Absent more information on the specific plot the administration said it disrupted—Chairman of the Joint Chiefs of Staff Mark Milley told reporters that a failure to act would have been “culpably negligent”—it’s hard to say whether the benefits were worth the costs. If the U.S. did in fact stop an attack that could have taken “hundreds” of American lives, as Secretary of State Mike Pompeo has claimed, it may have been worth it. The problem is that Trump lies routinely, and his officials just as routinely cover for him. The New York Times reported that even some Trump officials were skeptical of the intelligence, and said that one U.S. official described the intelligence as simply “another Monday in the Middle East.” As my colleague Peter Nicholas wrote last week: “Trump faces the gravest foreign-policy crisis of his tenure at a time when his credibility has been shredded.”
Another example occurred just this weekend. After Trump tweeted he had a 52-target list including sites “important to Iran & the Iranian culture,” Pompeo responded to criticism that targeting cultural sites would be a war crime. “President Trump didn’t say he’d go after a cultural site,” Pompeo said on Fox News. “Read what he said very closely.” Hours later, Trump, en route to Washington after a two-week vacation in Florida, told a journalist: “They’re allowed to kill our people. They’re allowed to torture and maim our people. They’re allowed to use roadside bombs and blow up our people. And we’re not allowed to touch their cultural [sites]? It doesn’t work that way.” At a press gaggle today, the president’s counselor Kellyanne Conway confused matters further: “Secretary Pompeo said yesterday that we will be within the law, and I think that Iran has many … strategic military sites that you may cite are also cultural sites … He didn’t say he’s targeting cultural sites.”
These are the same people insisting that the world is a safer place during the cascade of bad news that has followed Soleimani’s death—even as the State Department told all U.S. citizens in Iraq to leave immediately.
Yet the general’s killing only accelerated trends that were already under way. Iran had been blowing through its commitments under the Obama administration’s 2015 nuclear deal for months by the time its leadership announced yesterday that it wouldn’t observe any more of the agreement’s limits on its nuclear program. The Trump administration left the nuclear deal in 2018 and vowed to get a better one—one that would check Iran’s proxy violence and missile development in addition to its nuclear program. None of those things have happened.

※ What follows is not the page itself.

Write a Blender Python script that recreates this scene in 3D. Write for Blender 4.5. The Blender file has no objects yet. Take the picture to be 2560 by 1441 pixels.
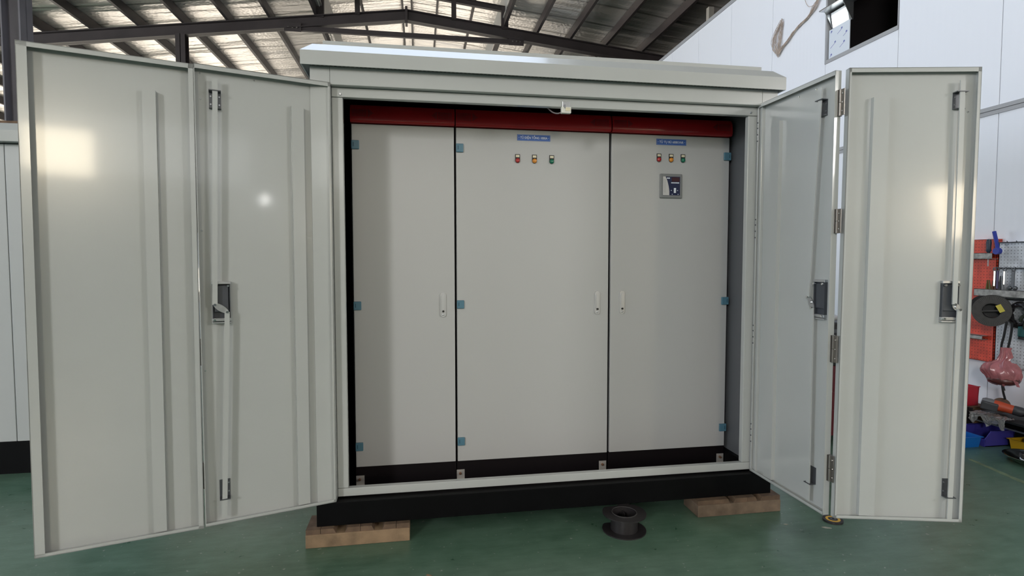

As for Iran’s growing influence in the region, Pompeo tends to trace it to the nuclear deal, which gave Iran sanctions relief he says has been used to fund terrorism. But Iran’s recent expansion started much earlier, with the 2003 invasion of Iraq, which gave Iranian-backed militias a foothold in the country and a base from which to attack U.S. forces. The anti-ISIS fight only empowered them further as the Iraqi government relied in part on them to beat back the insurgents. Iraq has ever since been struggling to bring them under government control. And the U.S. has spent millions of dollars training Iraqi forces and trying to pull the country out of Iran’s orbit. Meanwhile, the Syrian conflict, in which Iranian forces and their proxies have backed Bashar al-Assad, has helped the country consolidate what officials call a “Shia crescent” of influence extending from Iran, through Iraq, and into Syria and Lebanon. The Iranian military has also conducted joint exercises with China and Russia.
And once again, part of the ISIS fight is on hold. Not only have the Americans paused their cooperation with Iraqi units since Soleimani’s killing; the rest of NATO has suspended its operations in Iraq too. This is the second time in three months that counter-ISIS operations have had to be stalled; the first was after Trump opted to move U.S. forces in northeastern Syria out of the way of a Turkish attack against America’s Kurdish allies there.
In the short term, Trump officials keep saying their goal with Iran is to “restore deterrence,” that each additional movement of troops to the region—or as of last week, each military strike—aims to stop the cycle of violence by making clear to Iran the consequences of its actions. The problem is that if the Iranians aren’t deterred, they may take violent steps of their own for much the same reason the U.S. has: to prove that there are consequences.
One advantage to having mutually contradictory policy goals is that when one fails, another might succeed. Yes, what the military calls the “enduring defeat of ISIS” achieved “by, with and through” local partners like the Iraqis may now be coming to an end—it’s hard to be “with” them if you’re leaving. But that’s just the goal of executive-branch institutions like the State Department and the Pentagon. As for the president himself—and even though he’s declared that the U.S. is not leaving unless the Iraqis pay for the air base the U.S. constructed in their country—his real preference has been clear since the 2016 election campaign. “We should have never been there in the first place,” he said in October 2017. “Let someone else fight over this long-bloodstained sand,” he said two years later.
The contradictions are not just between Trump and the rest of his administration, but within Trump himself. He has twice now declared the defeat of ISIS and tried to leave Syria, only to get talked out of it. He professes to hate war, but he loves killing bad guys. What happens after they’re dead is someone else’s responsibility.